9. In his skeleton argument, Mr Ross deals with the tests for permission and for error of law, and submits that the decision might stand on the basis of the finding of permanent residency.
10. I indicated that I was satisfied that the decision could not stand.
11. Schedule 2 of the regulations deals with the application of the 2002 Act to appeals under the regulations. Section 84 of the Act applies "as though the sole permitted grounds of appeal were that the decision breaches the appellant's rights under the EU treaties in respect of entry to or residence in the UK".
12. Greenwood is now to be read subject to Charles (human rights appeal: scope) [2018] UKUT 00089. However, the intricacies do not affect the plain outcome of this case.
13. The FtT was bound to resolve the ground of appeal before it, and erred in law by failing to do so. Its decision must be set aside.

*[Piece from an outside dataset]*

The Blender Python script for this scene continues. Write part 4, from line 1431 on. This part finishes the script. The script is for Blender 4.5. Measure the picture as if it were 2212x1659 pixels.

14. The case is remitted to the FtT for further decision.
15. Parties agreed that there was no reason to interfere with the findings on permanent residence, and no reason why the case might not come again before Judge Clapham. Further listing is a matter for the FtT.
16. Mr Ross said that the appellant was likely to seek to introduce further evidence. I indicated that any application should be made as soon as possible, and that a decision on it would also be a matter for the FtT.
17. No anonymity direction has been requested or made.